Virtual Enforcement [Mark Krikorian]

The ballyhooed "virtual fence" isn't working out as advertised, encountering lots of delays and snafus. The "virtual fence" moniker was always a gimmick used by opponents of enforcement to show that they were tough, but reasonable, unlike the yahoos who wanted a real fence (along with other measures). The problem is not the specific components of the system — remote-control cameras, radars, battle-management-style software integration. These, like real fencing, ground sensors, helicopters, and what have you, are just more tools available to the Border Patrol to use as they deem appropriate to the circumstances. No one should have expected this technology to be assembled easily or quickly; heck, it took 25 years to go from Reagan's Star Wars speech to shooting down the satellite last week.

If there's a setback here, it's to the amnesty crowd — the work involved in constructing a real immigration-enforcement infrastructure (at the border as well as in the interior) points to the unworkability of the McCain-Kennedy "comprehensive" approach of granting amnesty now in return for promises of enforcement in the future.

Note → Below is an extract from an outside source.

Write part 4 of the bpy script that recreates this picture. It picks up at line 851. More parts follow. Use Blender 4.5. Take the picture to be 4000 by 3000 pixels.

Even McCain's claim that he now supports a year or two of enforcement before proceeding to amnesty is clearly unworkable; it will take at least an entire term — at least — not only to implement the technological elements of better enforcement, but also to staff up in the proper areas and to overcome the furious legal assault that the ACLU and its cronies at the U.S. Chamber of Commerce will wage to stymie enforcement. (Mickey Kaus, as usual, has funnier and more insightful comments than mine on the subject, here.)